The week in the world of MISANDRY

7 September 2018

4:12 PM

7 September 2018

4:12 PM

A quick peek at what’s going on the flip side of feminism – because it’s all about women.

Sarah Hanson Young:

Politics in Australia has a woman problem.

The Greens Senator appears to think knifing the male PM in the back makes this specifically a woman issue. She also conveniently forgets the way she speaks to Pauline Hanson.

A White Ribbon sign was vandalised on Phillip Island. It read:

It has to end. We must end violence against women and children.

Someone had the gall to cross out ‘against women and children’.

Apparently, it is unacceptable to suggest”

We must end violence.

It’s reportedly been vandalised four times since it was put up in late July. It’s almost as if people really, really want to end all violence. How dare they.

The Sydney Morning Herald claims:

Millennial men are leading a major backlash against women’s rights, according to new research from the University of Canberra.

Are they? Or are they simply asking not to be squashed by the militant boots of feminists? Is it possible that millennial men believe gender equality strategies don’t take men into account because there aren’t quotas for men? Maybe when men say they feel like outsiders society could listen, just a thought.

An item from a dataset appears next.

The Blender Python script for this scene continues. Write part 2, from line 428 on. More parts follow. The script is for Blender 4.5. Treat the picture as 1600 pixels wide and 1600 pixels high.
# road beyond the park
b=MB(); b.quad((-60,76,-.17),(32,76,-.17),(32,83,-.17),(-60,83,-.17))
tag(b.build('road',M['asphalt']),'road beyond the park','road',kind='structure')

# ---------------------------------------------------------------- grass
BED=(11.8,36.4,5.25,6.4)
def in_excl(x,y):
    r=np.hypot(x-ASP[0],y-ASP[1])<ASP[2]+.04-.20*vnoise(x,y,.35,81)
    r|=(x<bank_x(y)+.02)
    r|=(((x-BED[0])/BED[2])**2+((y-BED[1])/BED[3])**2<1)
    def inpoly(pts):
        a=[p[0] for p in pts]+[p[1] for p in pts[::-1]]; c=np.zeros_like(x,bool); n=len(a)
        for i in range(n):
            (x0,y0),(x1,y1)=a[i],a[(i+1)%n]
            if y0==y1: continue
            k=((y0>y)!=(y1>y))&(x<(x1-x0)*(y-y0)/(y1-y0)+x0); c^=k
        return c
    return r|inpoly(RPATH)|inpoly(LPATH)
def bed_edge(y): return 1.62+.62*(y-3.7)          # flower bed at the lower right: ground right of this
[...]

MPs in the UK are to debate making misogyny a hate crime. Labour MP Stella Creasy has submitted an amendment to the “upskirting” bill. Rather than which bill it should be attached to, perhaps politicians should be clear on what actually constitutes misogyny? Are men to wear blinkers to block out the offensive male gaze?

Everyone’s friend Clem Ford, also in The Silly Morning Herald:

One of the sad realities of living under a patriarchal structure is that women are not only taught to blame themselves when ‘something bad’ happens to them, but are also conditioned to doubt their own assessment of events as they happen.

This is also known as ‘a lack of confidence’.

And finally… The Kardashians were accused of being double agents for the patriarchy – thank you Jameela Jamil. The Guardian commented:

Blaming other women for misogyny has always felt uncomfortable, but we must confront sexism in whatever form it takes.

Alternatively, the Kardashians are on a money-making win, there is no conspiracy and we could stop obsessively looking for sexism every moment we’re awake.